阿保親王は平安遷都の2年前の延暦11年(792)に、平城(へいぜい)天皇の第一皇子として生誕。桓武天皇の孫にあたり、在原業平の父でもある。本来なら天皇になるべき人物であったが、不運にも平城天皇が寵愛していた藤原薬子(くすこ)が平城京の再遷都を画策し破れた薬子の変(810年)に関わったとされて太宰府に流された。その後、弘仁15年(824)に叔父にあたる淳和天皇の恩詔により帰京を許され、宮内卿や兵部卿などを歴任。承和9年(842)の承和の変の際には弾正尹(だんじょういん)(風紀取締の長官)として謀反を察知して未然に防いだという功績をあげたが、同年に打出にて51歳で薨去したと伝えられる。
そんな阿保親王には、芦屋周辺を所領地にしたという言い伝えがある。延暦4年(785)に淀川と神崎川を繋ぐ水路が開削されて京から尼崎へ船で出るルートが開かれると、風光明媚な芦屋の地は「都心に一番近いシーリゾート」として貴族たちに愛顧されるようになったが、阿保親王もまたここに別邸を構えていたのであろう。阪神間モダニズムも都心に近い別荘地として評価されたことが発展の契機となったが、ある意味親王は千年以上時代を先取りしていたのだ。

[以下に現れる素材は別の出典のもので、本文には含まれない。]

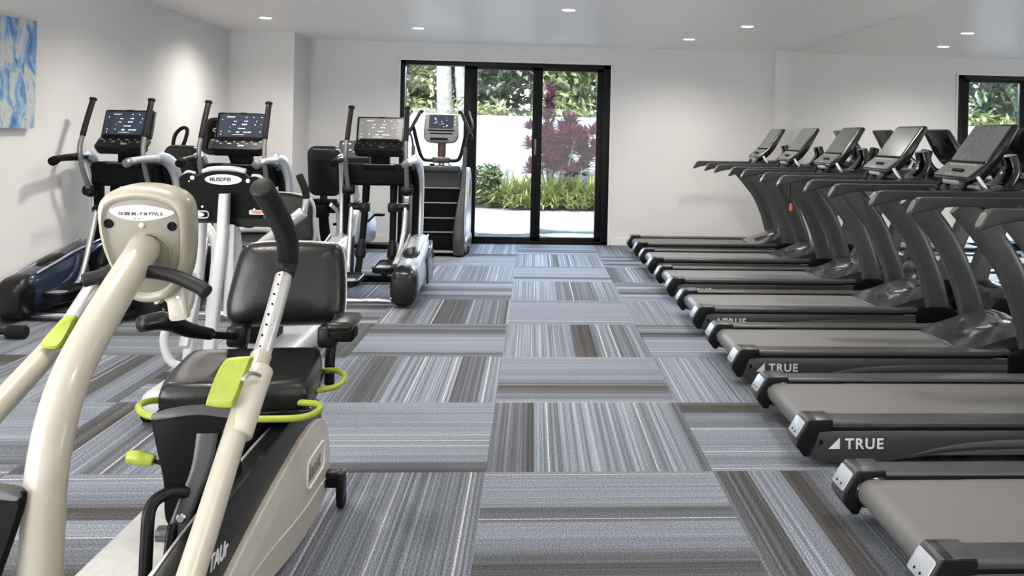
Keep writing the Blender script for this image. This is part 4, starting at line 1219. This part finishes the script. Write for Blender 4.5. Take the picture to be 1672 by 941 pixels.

親王はこの地とこの土地の人々を愛し、親王塚に黄金一千枚と金のかわら一万枚を埋めて飢饉の際には掘り出して穀物と換えるようにと伝えたという伝説も残っている。また、当時の芦屋は今より海岸線が内陸にあり親王塚は海からも望めたが、その沖を行く船は帆を下げて親王に敬意を表したともいわれている。
戦国の西の雄、毛利氏は大江音人(おとひと)の末裔にあたるが、(一説によると)音人の実父とされる阿保親王を祖と仰ぎ、江戸時代に長州藩が親王塚の大改修をおこなっている。
一方で、阿保親王が芦屋一帯を所領した、打出で没したという記録は正史にみられない。親王とこの地を結ぶのは伝説や伝承による部分が大きいが、今なお芦屋の人々は阿保親王に親しみを覚えている。